* _Short problem_: Leave out the pictures and repeat exactly the lines between the one containing "Write a Blender" and the one containing "H=1.2; W=1.258; D=1.573", inclusive.

* _Provided data_:
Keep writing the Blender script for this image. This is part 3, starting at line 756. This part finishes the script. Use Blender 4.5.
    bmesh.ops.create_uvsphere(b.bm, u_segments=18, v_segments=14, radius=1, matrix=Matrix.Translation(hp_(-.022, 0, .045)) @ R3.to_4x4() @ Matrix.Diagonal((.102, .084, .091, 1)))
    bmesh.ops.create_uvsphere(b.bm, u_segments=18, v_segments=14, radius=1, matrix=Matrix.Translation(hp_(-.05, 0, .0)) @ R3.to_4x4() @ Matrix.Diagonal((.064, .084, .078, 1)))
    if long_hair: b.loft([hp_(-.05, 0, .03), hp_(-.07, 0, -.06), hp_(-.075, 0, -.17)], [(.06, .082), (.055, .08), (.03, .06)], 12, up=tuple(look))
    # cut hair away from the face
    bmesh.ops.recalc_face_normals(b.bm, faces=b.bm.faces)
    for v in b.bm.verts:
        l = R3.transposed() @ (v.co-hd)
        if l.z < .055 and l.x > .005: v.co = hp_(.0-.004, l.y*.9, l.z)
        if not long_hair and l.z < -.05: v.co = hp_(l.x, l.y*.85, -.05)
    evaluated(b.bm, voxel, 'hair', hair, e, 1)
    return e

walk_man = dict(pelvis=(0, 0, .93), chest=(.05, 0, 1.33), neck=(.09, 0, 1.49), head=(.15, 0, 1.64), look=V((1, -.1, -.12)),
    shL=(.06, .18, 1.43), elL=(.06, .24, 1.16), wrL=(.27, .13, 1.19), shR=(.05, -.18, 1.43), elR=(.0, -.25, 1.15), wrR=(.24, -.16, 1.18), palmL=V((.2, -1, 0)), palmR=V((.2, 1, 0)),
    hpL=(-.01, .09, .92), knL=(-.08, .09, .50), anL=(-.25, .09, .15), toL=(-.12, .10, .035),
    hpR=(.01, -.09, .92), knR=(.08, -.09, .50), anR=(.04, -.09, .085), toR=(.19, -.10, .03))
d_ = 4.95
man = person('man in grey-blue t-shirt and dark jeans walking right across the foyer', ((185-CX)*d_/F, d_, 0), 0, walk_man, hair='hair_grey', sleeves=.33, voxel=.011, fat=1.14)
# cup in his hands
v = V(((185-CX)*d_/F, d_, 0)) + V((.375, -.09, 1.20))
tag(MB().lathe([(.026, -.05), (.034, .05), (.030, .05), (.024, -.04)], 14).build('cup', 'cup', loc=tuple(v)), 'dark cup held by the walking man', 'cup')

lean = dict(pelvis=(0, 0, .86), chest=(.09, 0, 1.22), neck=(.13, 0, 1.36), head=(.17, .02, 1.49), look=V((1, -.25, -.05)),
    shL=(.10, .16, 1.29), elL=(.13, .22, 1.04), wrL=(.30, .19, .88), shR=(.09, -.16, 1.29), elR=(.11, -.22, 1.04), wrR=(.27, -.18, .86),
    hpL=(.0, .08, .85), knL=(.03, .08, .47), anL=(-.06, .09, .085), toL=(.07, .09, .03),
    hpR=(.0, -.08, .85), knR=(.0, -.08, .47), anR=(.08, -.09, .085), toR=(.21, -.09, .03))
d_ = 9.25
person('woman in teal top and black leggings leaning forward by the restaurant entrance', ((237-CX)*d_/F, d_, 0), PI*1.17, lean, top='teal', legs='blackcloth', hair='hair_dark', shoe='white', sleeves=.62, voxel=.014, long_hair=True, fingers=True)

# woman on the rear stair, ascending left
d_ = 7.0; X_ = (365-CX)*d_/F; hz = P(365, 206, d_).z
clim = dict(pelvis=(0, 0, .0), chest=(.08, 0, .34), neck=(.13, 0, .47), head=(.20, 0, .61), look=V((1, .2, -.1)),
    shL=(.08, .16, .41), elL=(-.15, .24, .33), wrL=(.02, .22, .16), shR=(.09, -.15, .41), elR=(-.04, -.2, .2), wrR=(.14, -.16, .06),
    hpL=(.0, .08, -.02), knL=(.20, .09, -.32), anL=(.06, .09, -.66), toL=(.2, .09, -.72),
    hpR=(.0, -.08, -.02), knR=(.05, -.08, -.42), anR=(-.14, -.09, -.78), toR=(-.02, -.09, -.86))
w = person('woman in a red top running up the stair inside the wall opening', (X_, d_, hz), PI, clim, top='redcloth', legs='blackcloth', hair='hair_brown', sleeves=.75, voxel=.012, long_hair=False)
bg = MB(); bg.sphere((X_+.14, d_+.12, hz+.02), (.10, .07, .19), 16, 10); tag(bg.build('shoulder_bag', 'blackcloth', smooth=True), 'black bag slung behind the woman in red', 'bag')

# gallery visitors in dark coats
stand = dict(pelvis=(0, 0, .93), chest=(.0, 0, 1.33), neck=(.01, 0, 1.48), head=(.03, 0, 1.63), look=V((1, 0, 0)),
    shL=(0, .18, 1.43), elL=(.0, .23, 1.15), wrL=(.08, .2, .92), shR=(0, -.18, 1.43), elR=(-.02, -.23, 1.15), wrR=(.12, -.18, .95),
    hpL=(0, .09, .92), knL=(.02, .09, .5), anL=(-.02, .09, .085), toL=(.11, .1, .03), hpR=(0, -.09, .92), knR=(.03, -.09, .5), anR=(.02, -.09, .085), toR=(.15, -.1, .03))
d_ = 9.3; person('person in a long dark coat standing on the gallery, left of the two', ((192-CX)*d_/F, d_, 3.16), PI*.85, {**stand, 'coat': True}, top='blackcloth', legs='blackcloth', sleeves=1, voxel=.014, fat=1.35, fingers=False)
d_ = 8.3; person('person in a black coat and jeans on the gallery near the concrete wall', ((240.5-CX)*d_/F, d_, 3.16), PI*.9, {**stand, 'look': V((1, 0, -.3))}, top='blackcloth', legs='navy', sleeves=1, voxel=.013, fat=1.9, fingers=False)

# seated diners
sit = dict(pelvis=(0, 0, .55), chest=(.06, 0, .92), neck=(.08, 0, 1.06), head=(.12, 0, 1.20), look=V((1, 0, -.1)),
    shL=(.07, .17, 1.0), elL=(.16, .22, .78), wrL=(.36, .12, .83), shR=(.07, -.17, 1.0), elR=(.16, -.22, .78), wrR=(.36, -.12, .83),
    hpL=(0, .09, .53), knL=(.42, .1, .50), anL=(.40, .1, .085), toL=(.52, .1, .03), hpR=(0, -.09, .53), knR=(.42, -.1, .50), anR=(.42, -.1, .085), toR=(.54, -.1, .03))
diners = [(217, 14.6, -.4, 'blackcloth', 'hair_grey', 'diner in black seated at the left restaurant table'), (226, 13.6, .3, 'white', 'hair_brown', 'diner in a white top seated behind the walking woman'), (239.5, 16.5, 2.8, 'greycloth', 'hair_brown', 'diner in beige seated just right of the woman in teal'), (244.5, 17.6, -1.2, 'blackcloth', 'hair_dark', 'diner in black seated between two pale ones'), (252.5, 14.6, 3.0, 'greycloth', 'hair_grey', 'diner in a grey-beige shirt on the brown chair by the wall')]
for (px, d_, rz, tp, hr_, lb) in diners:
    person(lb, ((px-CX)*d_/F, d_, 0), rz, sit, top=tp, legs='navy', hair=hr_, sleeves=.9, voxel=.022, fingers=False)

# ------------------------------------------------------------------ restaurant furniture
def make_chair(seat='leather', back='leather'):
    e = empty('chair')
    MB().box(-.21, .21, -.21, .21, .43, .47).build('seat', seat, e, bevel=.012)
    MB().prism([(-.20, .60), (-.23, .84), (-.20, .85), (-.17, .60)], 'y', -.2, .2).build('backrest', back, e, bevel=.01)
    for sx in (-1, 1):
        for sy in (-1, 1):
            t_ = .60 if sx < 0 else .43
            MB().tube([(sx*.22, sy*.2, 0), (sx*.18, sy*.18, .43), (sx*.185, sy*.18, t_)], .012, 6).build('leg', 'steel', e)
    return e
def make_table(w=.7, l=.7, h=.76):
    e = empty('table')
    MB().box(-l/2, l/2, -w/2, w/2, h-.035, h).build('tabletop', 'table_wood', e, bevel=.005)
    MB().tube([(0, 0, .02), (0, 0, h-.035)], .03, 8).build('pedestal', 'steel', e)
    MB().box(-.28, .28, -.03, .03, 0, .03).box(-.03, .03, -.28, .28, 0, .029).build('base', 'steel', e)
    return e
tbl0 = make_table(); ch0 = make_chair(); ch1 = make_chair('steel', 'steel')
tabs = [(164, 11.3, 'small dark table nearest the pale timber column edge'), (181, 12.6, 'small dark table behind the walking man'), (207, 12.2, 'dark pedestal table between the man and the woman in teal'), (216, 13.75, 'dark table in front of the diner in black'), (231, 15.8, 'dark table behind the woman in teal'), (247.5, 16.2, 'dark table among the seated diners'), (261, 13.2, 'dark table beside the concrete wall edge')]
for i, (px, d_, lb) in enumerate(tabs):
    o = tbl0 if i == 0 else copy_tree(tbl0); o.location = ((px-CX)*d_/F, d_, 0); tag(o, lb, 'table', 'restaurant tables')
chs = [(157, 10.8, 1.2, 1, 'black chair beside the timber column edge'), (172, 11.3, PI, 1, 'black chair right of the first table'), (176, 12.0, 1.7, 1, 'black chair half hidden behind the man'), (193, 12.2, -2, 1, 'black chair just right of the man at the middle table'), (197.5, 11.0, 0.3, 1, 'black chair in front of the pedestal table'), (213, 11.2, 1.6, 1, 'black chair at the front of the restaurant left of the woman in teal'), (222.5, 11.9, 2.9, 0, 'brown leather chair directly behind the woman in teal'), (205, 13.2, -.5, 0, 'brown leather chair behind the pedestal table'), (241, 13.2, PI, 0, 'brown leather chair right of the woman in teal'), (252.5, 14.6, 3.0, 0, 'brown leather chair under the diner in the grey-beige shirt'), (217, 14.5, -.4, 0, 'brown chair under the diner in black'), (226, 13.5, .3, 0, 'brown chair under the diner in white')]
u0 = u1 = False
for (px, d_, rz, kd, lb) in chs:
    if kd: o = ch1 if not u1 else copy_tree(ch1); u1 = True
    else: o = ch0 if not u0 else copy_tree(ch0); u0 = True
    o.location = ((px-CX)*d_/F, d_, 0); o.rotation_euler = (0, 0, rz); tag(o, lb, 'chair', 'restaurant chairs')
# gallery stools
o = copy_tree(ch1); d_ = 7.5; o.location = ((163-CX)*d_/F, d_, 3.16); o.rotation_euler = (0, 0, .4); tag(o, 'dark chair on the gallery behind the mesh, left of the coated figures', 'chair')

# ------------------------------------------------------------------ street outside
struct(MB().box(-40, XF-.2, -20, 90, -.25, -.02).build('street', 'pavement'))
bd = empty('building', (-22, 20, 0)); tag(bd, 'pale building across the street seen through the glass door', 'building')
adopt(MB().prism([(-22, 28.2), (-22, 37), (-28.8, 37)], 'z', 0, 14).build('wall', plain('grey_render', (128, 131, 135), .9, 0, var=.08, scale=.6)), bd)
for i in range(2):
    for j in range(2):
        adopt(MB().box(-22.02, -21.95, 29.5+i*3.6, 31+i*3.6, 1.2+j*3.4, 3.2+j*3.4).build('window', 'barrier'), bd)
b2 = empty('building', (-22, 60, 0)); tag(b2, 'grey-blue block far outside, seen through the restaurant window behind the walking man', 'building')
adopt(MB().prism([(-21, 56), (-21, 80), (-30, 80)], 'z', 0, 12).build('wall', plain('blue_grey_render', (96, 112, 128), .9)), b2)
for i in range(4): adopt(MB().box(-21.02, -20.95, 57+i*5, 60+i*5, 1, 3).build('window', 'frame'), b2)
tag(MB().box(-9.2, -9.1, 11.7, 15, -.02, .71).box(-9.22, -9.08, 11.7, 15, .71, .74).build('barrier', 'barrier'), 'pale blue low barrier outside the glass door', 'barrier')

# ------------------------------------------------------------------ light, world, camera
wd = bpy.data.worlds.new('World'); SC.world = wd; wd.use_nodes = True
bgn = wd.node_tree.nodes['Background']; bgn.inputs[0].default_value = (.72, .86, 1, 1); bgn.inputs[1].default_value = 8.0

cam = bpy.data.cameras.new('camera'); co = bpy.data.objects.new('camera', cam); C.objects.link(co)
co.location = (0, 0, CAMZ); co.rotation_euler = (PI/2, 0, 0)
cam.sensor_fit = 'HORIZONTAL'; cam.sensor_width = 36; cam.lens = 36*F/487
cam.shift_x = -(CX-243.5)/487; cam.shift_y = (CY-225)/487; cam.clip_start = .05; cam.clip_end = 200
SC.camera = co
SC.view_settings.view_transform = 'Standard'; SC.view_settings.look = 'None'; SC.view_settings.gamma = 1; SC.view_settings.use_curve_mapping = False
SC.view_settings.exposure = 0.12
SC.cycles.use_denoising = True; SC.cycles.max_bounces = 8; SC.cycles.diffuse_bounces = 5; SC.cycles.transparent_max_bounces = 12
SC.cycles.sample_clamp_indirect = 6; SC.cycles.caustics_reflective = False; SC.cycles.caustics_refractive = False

==

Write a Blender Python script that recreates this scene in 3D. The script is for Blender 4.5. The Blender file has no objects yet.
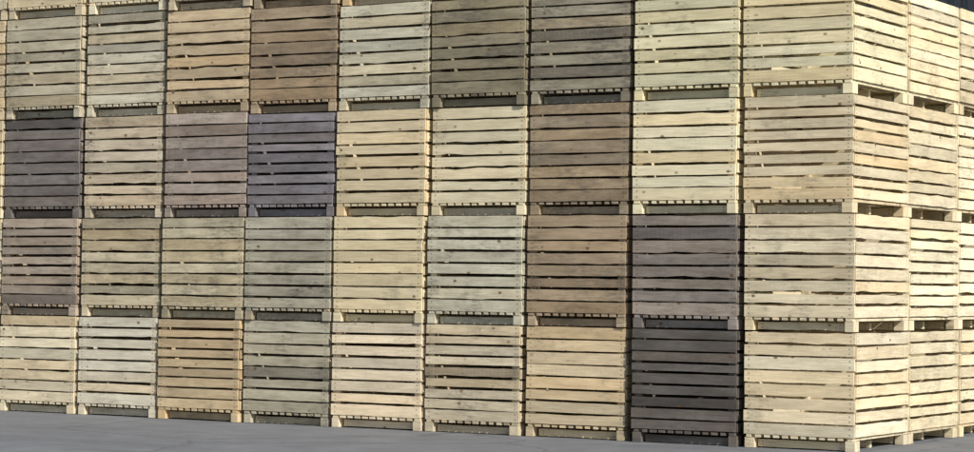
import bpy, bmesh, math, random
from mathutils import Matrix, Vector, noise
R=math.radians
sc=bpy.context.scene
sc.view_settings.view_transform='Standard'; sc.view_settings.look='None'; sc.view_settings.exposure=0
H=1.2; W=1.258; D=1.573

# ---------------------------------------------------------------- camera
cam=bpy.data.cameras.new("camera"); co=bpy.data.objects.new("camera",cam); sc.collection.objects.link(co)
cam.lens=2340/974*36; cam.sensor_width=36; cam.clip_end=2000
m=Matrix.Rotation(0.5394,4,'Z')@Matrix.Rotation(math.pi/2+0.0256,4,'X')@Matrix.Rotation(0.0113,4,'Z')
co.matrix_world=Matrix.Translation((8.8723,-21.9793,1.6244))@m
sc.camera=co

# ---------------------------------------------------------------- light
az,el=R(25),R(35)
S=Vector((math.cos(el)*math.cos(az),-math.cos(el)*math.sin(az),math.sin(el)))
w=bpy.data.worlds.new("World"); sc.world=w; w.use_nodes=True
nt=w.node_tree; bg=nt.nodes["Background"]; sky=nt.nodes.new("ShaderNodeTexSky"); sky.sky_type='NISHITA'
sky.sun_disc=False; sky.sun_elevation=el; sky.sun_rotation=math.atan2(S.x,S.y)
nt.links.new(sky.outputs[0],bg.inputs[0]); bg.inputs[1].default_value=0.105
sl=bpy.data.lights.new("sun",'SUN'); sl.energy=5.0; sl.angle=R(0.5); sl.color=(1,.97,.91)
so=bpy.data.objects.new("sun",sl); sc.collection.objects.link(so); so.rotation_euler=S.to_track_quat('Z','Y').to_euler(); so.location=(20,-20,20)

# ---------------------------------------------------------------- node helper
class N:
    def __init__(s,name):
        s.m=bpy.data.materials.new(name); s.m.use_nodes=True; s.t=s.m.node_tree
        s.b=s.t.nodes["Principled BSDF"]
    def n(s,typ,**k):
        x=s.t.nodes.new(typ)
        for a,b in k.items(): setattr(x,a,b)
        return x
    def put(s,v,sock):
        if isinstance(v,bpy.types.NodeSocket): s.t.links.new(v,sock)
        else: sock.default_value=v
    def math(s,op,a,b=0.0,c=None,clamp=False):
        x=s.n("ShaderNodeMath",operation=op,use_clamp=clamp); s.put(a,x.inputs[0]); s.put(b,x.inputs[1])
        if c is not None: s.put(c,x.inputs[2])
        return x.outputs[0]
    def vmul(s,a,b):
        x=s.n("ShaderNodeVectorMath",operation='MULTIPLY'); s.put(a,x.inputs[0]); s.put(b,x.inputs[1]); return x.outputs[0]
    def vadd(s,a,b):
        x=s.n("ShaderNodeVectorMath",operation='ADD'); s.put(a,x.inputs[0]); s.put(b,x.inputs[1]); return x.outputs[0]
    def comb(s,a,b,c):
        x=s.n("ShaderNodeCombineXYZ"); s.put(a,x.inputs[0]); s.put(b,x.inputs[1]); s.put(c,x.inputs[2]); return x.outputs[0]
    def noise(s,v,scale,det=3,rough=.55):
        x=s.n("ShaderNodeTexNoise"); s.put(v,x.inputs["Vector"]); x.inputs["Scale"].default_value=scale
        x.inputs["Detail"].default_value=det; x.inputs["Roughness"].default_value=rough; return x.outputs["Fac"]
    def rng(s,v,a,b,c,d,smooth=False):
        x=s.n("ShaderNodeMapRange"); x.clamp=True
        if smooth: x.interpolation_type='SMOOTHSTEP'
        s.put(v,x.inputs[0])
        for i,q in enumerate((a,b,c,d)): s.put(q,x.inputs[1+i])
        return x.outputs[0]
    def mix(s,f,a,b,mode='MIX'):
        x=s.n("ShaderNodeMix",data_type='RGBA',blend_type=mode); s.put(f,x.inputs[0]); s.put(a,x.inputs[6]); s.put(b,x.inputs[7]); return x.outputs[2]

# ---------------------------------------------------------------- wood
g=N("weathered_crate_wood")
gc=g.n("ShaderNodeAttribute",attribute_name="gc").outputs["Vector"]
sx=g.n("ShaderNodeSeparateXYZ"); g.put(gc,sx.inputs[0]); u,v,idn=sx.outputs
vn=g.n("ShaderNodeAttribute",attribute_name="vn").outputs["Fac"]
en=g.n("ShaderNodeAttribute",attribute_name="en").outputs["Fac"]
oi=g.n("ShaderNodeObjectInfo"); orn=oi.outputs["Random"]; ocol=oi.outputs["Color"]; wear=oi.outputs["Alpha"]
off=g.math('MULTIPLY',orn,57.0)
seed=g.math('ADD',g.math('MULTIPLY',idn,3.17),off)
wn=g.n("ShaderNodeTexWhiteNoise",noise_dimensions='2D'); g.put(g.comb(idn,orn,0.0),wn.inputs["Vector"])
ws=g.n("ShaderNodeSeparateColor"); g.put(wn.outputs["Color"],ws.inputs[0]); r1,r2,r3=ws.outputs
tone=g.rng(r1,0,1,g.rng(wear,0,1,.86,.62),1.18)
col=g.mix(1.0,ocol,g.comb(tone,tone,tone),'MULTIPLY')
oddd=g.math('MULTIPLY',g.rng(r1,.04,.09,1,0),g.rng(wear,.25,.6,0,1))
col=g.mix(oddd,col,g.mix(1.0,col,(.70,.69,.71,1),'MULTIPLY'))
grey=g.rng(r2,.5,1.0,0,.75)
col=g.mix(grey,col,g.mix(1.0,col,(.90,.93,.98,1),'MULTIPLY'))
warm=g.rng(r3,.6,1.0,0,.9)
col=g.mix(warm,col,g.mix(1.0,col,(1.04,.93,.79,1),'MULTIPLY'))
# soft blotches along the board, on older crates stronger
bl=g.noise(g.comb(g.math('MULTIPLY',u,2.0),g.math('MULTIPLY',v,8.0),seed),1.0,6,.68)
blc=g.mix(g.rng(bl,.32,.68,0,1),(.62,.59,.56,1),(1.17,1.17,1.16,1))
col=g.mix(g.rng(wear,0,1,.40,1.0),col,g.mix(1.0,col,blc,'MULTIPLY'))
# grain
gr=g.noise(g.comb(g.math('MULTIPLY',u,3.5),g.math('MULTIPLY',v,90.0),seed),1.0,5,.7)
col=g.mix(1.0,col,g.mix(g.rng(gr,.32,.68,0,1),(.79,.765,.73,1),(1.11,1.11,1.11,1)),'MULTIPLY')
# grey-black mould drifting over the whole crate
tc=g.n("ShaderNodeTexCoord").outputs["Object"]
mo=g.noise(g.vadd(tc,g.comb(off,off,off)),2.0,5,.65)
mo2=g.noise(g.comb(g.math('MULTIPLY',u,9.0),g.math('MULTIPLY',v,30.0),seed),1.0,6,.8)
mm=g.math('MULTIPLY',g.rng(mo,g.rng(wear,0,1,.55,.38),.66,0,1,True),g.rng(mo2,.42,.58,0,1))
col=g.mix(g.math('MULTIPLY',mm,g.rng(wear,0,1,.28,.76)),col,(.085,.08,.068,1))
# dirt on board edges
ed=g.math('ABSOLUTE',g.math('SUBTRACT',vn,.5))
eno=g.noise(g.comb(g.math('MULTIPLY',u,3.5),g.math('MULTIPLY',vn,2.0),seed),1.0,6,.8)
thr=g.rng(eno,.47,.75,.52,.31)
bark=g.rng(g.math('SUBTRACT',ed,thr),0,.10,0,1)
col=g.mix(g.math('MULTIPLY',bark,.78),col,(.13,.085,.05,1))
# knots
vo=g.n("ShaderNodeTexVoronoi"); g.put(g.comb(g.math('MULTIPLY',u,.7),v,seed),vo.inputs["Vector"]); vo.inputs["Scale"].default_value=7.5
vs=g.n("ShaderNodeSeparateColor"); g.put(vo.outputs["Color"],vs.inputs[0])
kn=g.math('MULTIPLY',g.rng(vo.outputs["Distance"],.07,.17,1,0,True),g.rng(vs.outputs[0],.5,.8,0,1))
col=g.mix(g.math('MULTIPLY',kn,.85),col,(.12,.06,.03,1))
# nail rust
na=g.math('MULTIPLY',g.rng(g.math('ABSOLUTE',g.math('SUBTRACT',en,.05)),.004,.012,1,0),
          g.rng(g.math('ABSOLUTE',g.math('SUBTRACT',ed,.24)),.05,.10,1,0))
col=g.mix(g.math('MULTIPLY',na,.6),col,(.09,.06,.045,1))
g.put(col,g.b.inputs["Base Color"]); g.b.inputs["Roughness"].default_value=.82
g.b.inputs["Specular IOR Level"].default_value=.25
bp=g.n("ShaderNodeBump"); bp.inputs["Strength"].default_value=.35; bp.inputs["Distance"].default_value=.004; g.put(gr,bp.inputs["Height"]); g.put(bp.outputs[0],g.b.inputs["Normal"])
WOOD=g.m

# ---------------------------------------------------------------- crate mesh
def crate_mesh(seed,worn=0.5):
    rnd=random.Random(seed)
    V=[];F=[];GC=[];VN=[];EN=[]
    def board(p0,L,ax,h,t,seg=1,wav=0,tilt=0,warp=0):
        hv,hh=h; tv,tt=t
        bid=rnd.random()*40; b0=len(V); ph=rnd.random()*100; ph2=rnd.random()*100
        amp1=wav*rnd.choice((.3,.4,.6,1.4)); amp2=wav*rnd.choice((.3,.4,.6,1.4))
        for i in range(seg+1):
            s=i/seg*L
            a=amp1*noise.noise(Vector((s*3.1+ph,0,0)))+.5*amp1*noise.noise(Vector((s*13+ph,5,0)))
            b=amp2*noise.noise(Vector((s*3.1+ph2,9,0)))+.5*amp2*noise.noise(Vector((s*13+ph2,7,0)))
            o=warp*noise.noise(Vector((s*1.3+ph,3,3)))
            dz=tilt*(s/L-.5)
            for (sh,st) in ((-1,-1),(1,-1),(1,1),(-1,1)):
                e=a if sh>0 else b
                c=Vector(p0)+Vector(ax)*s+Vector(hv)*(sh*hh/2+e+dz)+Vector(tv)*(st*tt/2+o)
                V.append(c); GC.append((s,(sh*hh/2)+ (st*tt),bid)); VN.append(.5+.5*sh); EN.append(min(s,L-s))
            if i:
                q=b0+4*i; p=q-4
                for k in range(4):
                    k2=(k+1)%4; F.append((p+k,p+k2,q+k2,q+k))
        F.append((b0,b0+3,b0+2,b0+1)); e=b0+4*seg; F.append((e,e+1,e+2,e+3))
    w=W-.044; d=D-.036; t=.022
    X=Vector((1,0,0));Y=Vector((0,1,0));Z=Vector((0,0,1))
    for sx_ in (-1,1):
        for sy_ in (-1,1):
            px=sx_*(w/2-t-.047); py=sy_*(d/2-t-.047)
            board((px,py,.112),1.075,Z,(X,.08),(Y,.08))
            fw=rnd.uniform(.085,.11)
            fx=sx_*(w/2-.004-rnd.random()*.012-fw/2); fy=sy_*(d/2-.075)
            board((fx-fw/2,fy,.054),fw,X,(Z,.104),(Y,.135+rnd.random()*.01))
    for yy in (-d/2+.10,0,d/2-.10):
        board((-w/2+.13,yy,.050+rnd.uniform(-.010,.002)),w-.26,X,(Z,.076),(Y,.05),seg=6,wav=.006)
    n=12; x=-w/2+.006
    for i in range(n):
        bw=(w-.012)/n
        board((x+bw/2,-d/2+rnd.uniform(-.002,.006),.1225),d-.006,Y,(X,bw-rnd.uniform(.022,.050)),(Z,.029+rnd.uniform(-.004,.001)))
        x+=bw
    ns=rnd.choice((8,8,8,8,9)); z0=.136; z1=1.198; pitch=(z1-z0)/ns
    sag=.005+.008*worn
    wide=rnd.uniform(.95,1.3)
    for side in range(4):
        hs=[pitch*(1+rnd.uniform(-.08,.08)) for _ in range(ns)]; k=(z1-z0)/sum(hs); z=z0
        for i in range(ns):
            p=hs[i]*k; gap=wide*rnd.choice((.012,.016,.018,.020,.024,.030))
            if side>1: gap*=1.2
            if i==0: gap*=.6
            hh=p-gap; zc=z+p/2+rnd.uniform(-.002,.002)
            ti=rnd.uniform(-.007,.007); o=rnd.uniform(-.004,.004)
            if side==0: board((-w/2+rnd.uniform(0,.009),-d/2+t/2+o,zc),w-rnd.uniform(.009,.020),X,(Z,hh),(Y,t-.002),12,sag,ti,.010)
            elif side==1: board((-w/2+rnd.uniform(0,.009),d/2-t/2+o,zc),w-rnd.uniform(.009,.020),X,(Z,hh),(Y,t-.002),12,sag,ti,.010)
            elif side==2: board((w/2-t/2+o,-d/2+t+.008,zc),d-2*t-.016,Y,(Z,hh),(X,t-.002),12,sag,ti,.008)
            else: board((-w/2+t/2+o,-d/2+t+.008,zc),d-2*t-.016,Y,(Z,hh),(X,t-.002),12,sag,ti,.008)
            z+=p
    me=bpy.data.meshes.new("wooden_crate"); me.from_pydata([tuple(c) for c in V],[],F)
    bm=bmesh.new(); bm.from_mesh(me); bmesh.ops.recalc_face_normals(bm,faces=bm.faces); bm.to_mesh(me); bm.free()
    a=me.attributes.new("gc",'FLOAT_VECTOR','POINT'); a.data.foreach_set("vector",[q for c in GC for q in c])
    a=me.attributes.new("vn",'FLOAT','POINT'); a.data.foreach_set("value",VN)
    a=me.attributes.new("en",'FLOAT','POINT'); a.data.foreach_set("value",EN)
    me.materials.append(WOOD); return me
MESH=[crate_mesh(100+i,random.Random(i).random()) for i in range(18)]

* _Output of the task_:
Write a Blender Python script that recreates this scene in 3D. The script is for Blender 4.5. The Blender file has no objects yet.
import bpy, bmesh, math, random
from mathutils import Matrix, Vector, noise
R=math.radians
sc=bpy.context.scene
sc.view_settings.view_transform='Standard'; sc.view_settings.look='None'; sc.view_settings.exposure=0
H=1.2; W=1.258; D=1.573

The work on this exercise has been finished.